*Work required*
Reproduce the first line and every line after it, exactly, through the one containing "PI = math.pi". Leave out the rest.

--- START Given information ---

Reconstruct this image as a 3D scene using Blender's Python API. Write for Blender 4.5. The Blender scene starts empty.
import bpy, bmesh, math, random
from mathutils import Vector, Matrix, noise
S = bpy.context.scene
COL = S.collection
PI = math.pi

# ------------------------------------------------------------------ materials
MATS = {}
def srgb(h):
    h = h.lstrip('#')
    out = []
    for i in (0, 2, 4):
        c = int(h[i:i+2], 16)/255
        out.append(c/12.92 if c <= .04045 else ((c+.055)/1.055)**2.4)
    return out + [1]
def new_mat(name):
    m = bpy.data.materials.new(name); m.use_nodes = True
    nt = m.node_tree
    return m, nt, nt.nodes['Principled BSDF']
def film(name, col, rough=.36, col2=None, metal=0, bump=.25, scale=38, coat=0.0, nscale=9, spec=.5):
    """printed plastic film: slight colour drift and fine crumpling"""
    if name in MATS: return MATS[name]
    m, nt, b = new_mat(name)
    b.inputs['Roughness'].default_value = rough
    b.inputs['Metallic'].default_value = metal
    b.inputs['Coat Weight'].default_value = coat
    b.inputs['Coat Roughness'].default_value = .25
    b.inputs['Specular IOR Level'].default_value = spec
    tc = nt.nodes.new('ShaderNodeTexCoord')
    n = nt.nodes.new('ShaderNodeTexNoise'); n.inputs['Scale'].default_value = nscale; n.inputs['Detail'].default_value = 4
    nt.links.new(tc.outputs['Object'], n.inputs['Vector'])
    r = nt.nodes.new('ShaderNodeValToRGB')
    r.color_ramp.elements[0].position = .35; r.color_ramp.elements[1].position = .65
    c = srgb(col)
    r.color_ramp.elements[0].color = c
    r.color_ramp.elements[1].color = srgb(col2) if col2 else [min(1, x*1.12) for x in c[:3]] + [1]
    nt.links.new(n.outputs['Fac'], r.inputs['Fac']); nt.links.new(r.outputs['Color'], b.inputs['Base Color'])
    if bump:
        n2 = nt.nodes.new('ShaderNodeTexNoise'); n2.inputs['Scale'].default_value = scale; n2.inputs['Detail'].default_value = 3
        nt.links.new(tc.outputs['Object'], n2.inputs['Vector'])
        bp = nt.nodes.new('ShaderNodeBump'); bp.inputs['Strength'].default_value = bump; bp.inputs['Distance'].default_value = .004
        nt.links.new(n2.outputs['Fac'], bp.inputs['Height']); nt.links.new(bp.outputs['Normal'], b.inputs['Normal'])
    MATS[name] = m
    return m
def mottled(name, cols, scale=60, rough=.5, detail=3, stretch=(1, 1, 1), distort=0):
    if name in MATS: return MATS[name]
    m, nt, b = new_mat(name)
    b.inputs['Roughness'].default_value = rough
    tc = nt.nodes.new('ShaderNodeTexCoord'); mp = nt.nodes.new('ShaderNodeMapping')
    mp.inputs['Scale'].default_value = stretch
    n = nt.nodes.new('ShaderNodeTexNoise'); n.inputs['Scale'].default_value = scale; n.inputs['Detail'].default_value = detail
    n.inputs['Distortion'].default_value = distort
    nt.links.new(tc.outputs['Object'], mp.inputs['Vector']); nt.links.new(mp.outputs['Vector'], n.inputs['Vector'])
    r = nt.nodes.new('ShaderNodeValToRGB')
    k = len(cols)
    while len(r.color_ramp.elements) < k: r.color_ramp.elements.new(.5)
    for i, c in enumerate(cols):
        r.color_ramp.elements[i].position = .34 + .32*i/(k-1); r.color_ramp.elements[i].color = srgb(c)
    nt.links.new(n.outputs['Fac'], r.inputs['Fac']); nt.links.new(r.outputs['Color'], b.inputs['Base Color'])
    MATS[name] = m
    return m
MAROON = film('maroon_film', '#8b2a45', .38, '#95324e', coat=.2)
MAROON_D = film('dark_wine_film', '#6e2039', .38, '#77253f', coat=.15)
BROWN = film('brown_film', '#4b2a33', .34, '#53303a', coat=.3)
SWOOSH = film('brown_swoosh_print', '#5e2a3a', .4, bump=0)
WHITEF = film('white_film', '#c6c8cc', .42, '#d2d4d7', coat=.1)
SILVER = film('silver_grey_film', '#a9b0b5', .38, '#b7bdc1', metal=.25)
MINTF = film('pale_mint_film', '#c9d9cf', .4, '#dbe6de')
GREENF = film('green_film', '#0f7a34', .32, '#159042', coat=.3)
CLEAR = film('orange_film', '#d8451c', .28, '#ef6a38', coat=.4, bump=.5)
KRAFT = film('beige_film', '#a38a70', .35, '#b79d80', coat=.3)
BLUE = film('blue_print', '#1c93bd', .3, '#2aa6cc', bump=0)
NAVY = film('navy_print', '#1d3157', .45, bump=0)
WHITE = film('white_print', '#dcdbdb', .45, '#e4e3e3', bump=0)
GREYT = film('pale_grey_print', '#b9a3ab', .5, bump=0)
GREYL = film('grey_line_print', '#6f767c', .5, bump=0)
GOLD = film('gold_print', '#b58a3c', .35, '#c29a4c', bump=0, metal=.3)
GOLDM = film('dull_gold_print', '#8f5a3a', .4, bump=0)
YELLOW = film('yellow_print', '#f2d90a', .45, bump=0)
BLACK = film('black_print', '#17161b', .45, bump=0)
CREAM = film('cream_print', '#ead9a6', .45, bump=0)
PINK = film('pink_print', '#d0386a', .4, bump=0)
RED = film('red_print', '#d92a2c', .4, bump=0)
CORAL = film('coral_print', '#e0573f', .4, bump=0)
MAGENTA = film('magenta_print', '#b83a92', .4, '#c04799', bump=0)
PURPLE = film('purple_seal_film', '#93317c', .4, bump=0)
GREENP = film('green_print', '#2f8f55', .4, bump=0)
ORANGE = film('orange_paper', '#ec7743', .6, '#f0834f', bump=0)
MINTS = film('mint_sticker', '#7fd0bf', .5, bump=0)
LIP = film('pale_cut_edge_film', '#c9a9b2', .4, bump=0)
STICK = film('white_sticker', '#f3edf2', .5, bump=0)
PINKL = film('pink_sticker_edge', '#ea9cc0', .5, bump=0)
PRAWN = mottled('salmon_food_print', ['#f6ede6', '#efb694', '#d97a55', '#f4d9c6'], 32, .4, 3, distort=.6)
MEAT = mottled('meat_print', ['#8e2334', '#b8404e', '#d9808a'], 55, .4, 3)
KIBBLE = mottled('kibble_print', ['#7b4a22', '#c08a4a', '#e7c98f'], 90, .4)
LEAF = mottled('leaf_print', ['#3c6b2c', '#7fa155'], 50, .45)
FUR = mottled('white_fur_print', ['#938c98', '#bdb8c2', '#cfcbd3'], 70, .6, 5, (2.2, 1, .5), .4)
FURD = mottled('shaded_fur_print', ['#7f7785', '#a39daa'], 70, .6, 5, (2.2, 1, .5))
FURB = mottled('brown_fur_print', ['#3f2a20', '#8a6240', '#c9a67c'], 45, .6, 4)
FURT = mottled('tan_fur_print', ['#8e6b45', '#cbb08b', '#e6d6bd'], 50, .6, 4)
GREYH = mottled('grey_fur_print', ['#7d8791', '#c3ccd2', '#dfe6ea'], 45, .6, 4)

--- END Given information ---

*Solution for this exercise*
Reconstruct this image as a 3D scene using Blender's Python API. Write for Blender 4.5. The Blender scene starts empty.
import bpy, bmesh, math, random
from mathutils import Vector, Matrix, noise
S = bpy.context.scene
COL = S.collection
PI = math.pi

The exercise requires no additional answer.